Decision or notice of hearing
53. The Tribunal must, after the day on which no further reasons are to be filed in accordance with rule 52,
- (a) if a review is proceeding by way of written submissions, render a decision based on the documents or exhibits received from the parties; or
- (b) if a review is proceeding by way of oral hearing, send a notice of hearing to all parties at least 30 days before the hearing date.
Failure to appear
54. If one of the parties does not appear at the hearing, and if the Tribunal is satisfied that a notice of the hearing was sent to the most recent address on file of that party, the Tribunal may grant or dismiss the request for review, or proceed with the hearing in the party's absence and dispose of the review in any manner referred to in section 14 of the Agriculture and Agri-Food Administrative Monetary Penalties Act.

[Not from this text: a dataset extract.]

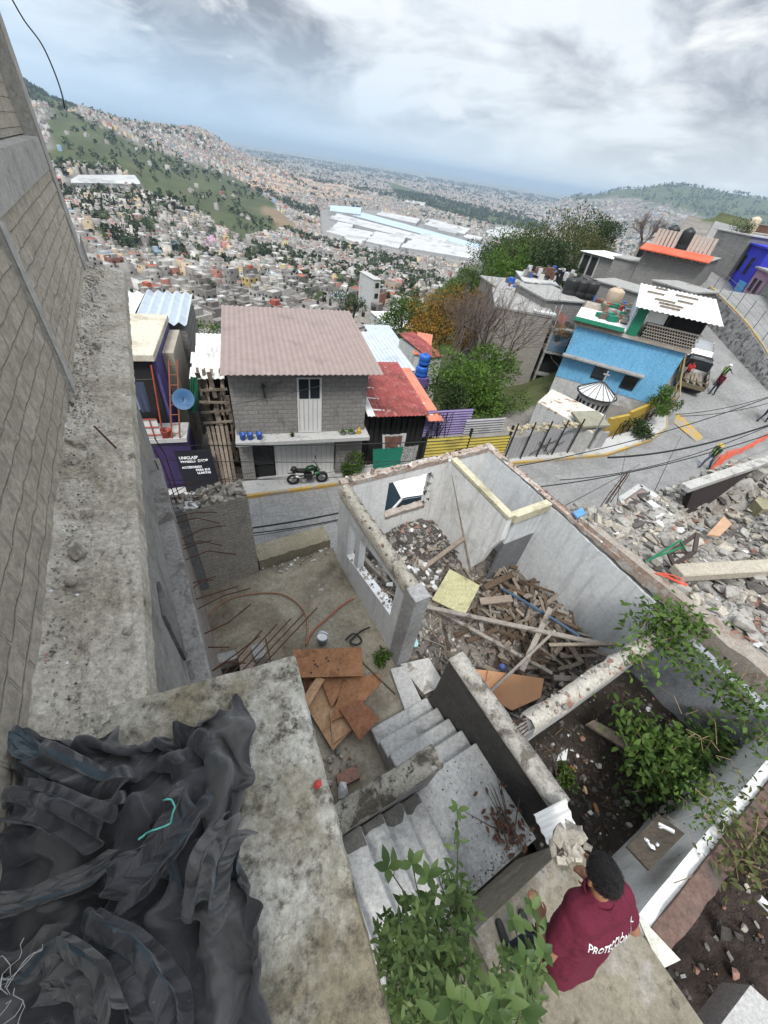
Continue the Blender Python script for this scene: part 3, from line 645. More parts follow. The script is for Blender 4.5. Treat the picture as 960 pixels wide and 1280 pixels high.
bt=nd(nt,'ShaderNodeTexBrick',offset=0); bt.inputs['Scale'].default_value=1; bt.inputs['Brick Width'].default_value=3.1; bt.inputs['Row Height'].default_value=2.6; bt.inputs['Mortar Size'].default_value=.012; nt.links.new(sx2.outputs[0],bt.inputs['Vector'])
old=b.inputs['Base Color'].links[0].from_socket; nt.links.new(mixc(nt,bt.outputs['Fac'],old,(.14,.138,.133)),b.inputs['Base Color'])
# road sheet: from the kerb 9.5 m across to the camera side, widening at the bend
m=MB(); st=[]
for i in range(len(KA)-1):
    L=np.hypot(*(KA[i+1]-KA[i])); k=max(2,int(L/1.0))
    for j in range(k): st.append(KA[i]+(KA[i+1]-KA[i])*j/k)
st.append(KA[-1]); st=np.array(st)
tang=np.gradient(st,axis=0); 
for _ in range(3): tang[1:-1]=(tang[:-2]+tang[1:-1]*2+tang[2:])/4
nrm=np.stack([tang[:,1],-tang[:,0]],1); nrm/=np.hypot(*nrm.T)[:,None]
rows=[]
for i,p in enumerate(st):
    wd=7.5+ (9.0*math.exp(-((i-74)/16.)**2)) - 1.2*min(1,max(0,(i-95)/12))
    rows.append([(p[0]+nrm[i,0]*t*wd,p[1]+nrm[i,1]*t*wd,0) for t in np.linspace(0,1,12)])
A=np.array(rows); A[...,2]=zr(A[...,0],A[...,1]); m.grid(A)
o=struct('road',m,road_m,True)
yel=mottled('worn_yellow_paint',(.4,.25,.06),(.46,.31,.09),3,(.3,.28,.24),1.6,(.44,.6),bump=.2)
kc=mottled('kerb_concrete',G(.25),G(.33),2,bump=.3)
def kerbstrip(i0,i1,off,w,h,mat,name,zoff=0):
    m=MB(); a=[];
    for i in range(i0,i1):
        p=st[i]; n=nrm[i]; q=p-n*off; z=float(zr(q[0],q[1]))+zoff
        e=q-n*w; a.append([(q[0],q[1],z-.1),(q[0],q[1],z+h),(e[0],e[1],z+h),(e[0],e[1],z-.3)])
    m.grid(np.array(a)); return struct(name,m,mat)
# pavement behind the kerb
def strip(i0,i1,o0,o1,h,name,mat):
    m=MB(); a=[]
    for i in range(i0,i1):
        p=st[i]; n=nrm[i]; z=float(zr(p[0],p[1])); q=p-n*o0; e=p-n*o1
        a.append([(q[0],q[1],z+h),(e[0],e[1],z+h),(e[0],e[1],z-1.5)])
    m.grid(np.array(a)); return struct(name,m,mat)
ia=int(np.argmin(abs(st[:,0]+5.6)+abs(st[:,1]-13))); ib=len(st)
kerbstrip(20,ia,0,.14,.16,kc,'kerb'); kerbstrip(ia-1,len(st)-24,0,.14,.16,yel,'yellow_kerb')
strip(20,len(st)-30,.14,1.3,.155,'pavement',conc_light)
# yellow road patches (speed hump markings)
m=MB()
for q in ([(846,518),(884,543),(874,547),(843,526)],):
    P=[at(u,v,-11) for u,v in q]; m.add([(p[0],p[1],float(zr(p[0],p[1]))+.012) for p in P],[(0,1,2,3)])
for q in ([(922,450),(934,462),(936,468),(924,458)],):
    P=[at(u,v,-9.6) for u,v in q]; m.add([(p[0],p[1],float(zr(p[0],p[1]))+.012) for p in P],[(0,1,2,3)])
struct('road_marking',m,yel)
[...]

Postponements and adjournments
55. (1) The Tribunal may postpone or adjourn a hearing on any terms that it considers appropriate.
Delay
(2) Any request for a postponement or an adjournment must be made at least 8 days before the hearing date.
Decisions after hearing or later
56. The Tribunal may render a decision orally at the end of a hearing or it may reserve its decision until a later date.
Decision to be sent without delay
57. The Tribunal must provide a decision in writing and send a copy of it to all parties without delay.
REPEAL
58. The Rules of the Review Tribunal (Agriculture and Agri-Food) (see footnote 1) are repealed.
COMING INTO FORCE
Registration
59. These Rules come into force on the day on which they are registered.